Собирала германская военная разведка и высказывания военнопленных. Дать показания о том, что СССР готовил нападение, охотно соглашались перебежчики[318] или те, кто, попав в плен, решил перейти на службу к немцам[319]. Использовались и иные способы получения нужных показаний. Упоминаемый Хоффманом случай, когда шесть офицеров из разных дивизий "как один" заявили 20 июля 1941 г., что Сталин на приеме в Кремле сказал: "Хочет того Германия или нет, а война с Германией будет", — одно из свидетельств этого. Нетрудно представить, при каких обстоятельствах незнакомые люди, собранные в один день в одном месте, могли сделать дословно совпадающие сообщения о том, чего не было. Характерно, что сталинские слова, которые "как один" вдруг "вспомнили" эти офицеры, никто из советских военнопленных ни до, ни после них в своих показаниях не приводил.

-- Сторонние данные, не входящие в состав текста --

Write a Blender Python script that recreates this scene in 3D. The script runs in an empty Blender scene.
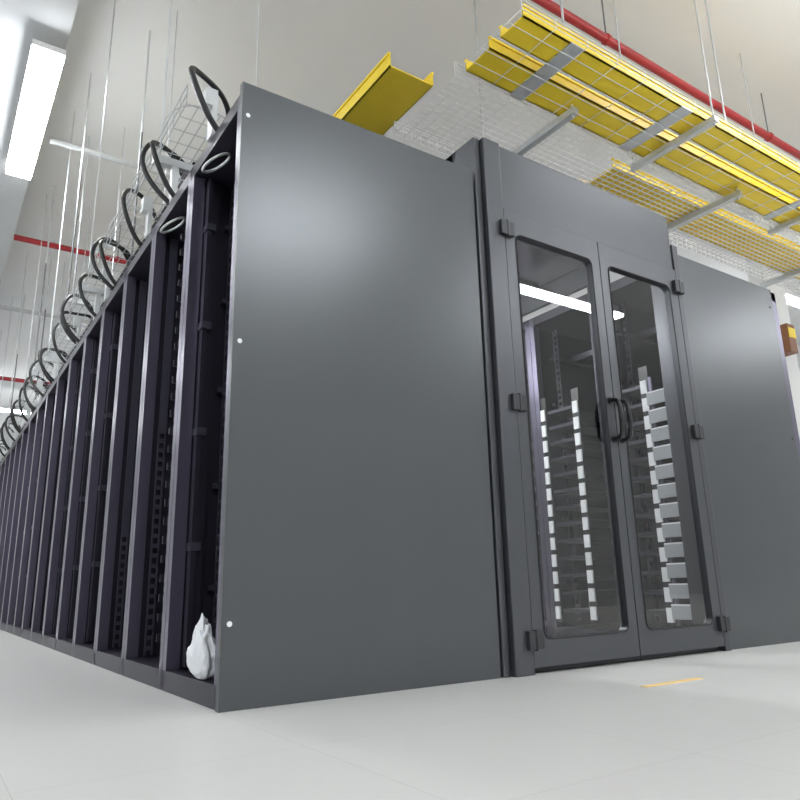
import bpy, math, random, bmesh
from mathutils import Vector, Matrix, noise
random.seed(4)
S=bpy.context.scene
COL=S.collection
S.view_settings.view_transform='Standard'

# ---------------------------------------------------------------- materials
def mat(name,col,rough=.5,metal=0.,bump=0.,bscale=200.,var=0.,vscale=3.,emit=None,es=0.,spec=.5):
    m=bpy.data.materials.new(name); m.use_nodes=True
    nt=m.node_tree; b=nt.nodes['Principled BSDF']
    b.inputs['Base Color'].default_value=(*col,1); b.inputs['Roughness'].default_value=rough
    b.inputs['Metallic'].default_value=metal
    b.inputs['Specular IOR Level'].default_value=spec
    tc=nt.nodes.new('ShaderNodeTexCoord')
    n=nt.nodes.new('ShaderNodeTexNoise'); n.inputs['Scale'].default_value=vscale
    nt.links.new(tc.outputs['Object'],n.inputs['Vector'])
    mix=nt.nodes.new('ShaderNodeMix'); mix.data_type='RGBA'
    mix.inputs[6].default_value=(*[c*(1-var) for c in col],1)
    mix.inputs[7].default_value=(*[min(1,c*(1+var)) for c in col],1)
    nt.links.new(n.outputs['Fac'],mix.inputs[0])
    nt.links.new(mix.outputs[2],b.inputs['Base Color'])
    if bump:
        n2=nt.nodes.new('ShaderNodeTexNoise'); n2.inputs['Scale'].default_value=bscale
        nt.links.new(tc.outputs['Object'],n2.inputs['Vector'])
        bp=nt.nodes.new('ShaderNodeBump'); bp.inputs['Strength'].default_value=bump; bp.inputs['Distance'].default_value=.01
        nt.links.new(n2.outputs['Fac'],bp.inputs['Height']); nt.links.new(bp.outputs['Normal'],b.inputs['Normal'])
    if emit:
        b.inputs['Emission Color'].default_value=(*emit,1); b.inputs['Emission Strength'].default_value=es
    return m
M_panel=mat('panel_powdercoat',(.108,.114,.121),.31,.72,var=.03)
M_frame=mat('door_frame_powdercoat',(.090,.093,.103),.34,.6,var=.04)
M_rack=mat('rack_black_steel',(.030,.028,.043),.4,.4,var=.08)
M_post=mat('rack_post_steel',(.14,.13,.185),.3,.65,var=.1)
M_in=mat('rack_interior_dark',(.020,.018,.031),.6,.1,var=.1)
M_rail=mat('rack_rail',(.085,.082,.115),.4,.6,var=.05)
M_white=mat('white_marker_plastic',(.95,.96,.97),.5)
M_blank=mat('grey_blanking_panel',(.42,.44,.46),.5)
M_wall=mat('wall_paint',(.78,.79,.795),.8,var=.03,vscale=.6)
M_ceil=mat('ceiling_paint',(.84,.85,.855),.85,var=.02,vscale=.5)
M_soff=mat('soffit_paint',(.6,.62,.64),.8,var=.03,vscale=.5)
M_red=mat('red_fire_pipe_paint',(.42,.025,.035),.4)
M_cond=mat('galvanised_strut',(.62,.64,.65),.42,.35,var=.08,vscale=8)
M_wire=mat('zinc_wire',(.84,.85,.86),.4,.15)
M_wire2=mat('dull_zinc_wire',(.5,.52,.54),.45,.3)
M_rod=mat('threaded_rod_steel',(.2,.2,.21),.45,.6)
M_yel=mat('yellow_duct_plastic',(1.0,.72,.04),.45,var=.06,vscale=4)
M_cable=mat('black_cable_jacket',(.012,.012,.014),.45)
M_black=mat('handle_black',(.015,.015,.017),.35,.2)
M_hinge=mat('hinge_metal',(.05,.052,.058),.45,.5)
M_gasket=mat('dark_gasket',(.02,.02,.023),.6)
M_bag=mat('white_plastic_bag',(.84,.86,.9),.35,bump=.4,bscale=14)
M_or=mat('orange_floor_tape',(.85,.6,.25),.6)
M_brown=mat('distribution_box_paint',(.25,.1,.04),.5)
M_tube=mat('lamp_diffuser',(.9,.9,.9),.5,emit=(.97,.99,1),es=62)
M_aisle_fill=mat('aisle_fill_diffuser',(.9,.9,.9),.5,emit=(.97,.99,1),es=85)  # emitter for the fill lamps added inside the aisle
M_fix=mat('lamp_housing',(.8,.8,.8),.5)
M_floor=mat('raised_floor_tiles',(.66,.655,.64),.32,var=.02)
nt=M_floor.node_tree; b=nt.nodes['Principled BSDF']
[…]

Не вызывает сомнения также то, что сотрудники абвера в нужном им направлении "редактировали" показания военнопленных. В этой связи процитируем красноречивое признание Хильгера, сделанное им в письме к генералу Г. фон Швеппенбургу 10 октября 1958 г.: "Во время войны у меня не раз была возможность побеседовать с глазу на глаз с попавшими в германский плен советскими генералами. Я задавал вопрос: готовил ли Сталин нападение на Германию в 1941 г. или в последующие годы? Ответ был один и тот же: в 1941 г. ни в коем случае. Относительно более позднего времени мнения разделялись… Вы же знаете, что Сталин до последней минуты не верил в возможность германского нападения. Он считал, что Гитлер лишь блефует, чтобы побудить его к экономическим и территориальным уступкам"[320].
Отметим, что это признание человека, подпись которого стоит под записями целого ряда бесед с пленными советскими генералами, при знававшимися якобы в том, что в 1941 г. СССР намеревался напасть на "третий рейх"[321], а затем в своих мемуарах выражавшего сомнения в отсутствии у Сталина агрессивных замыслов.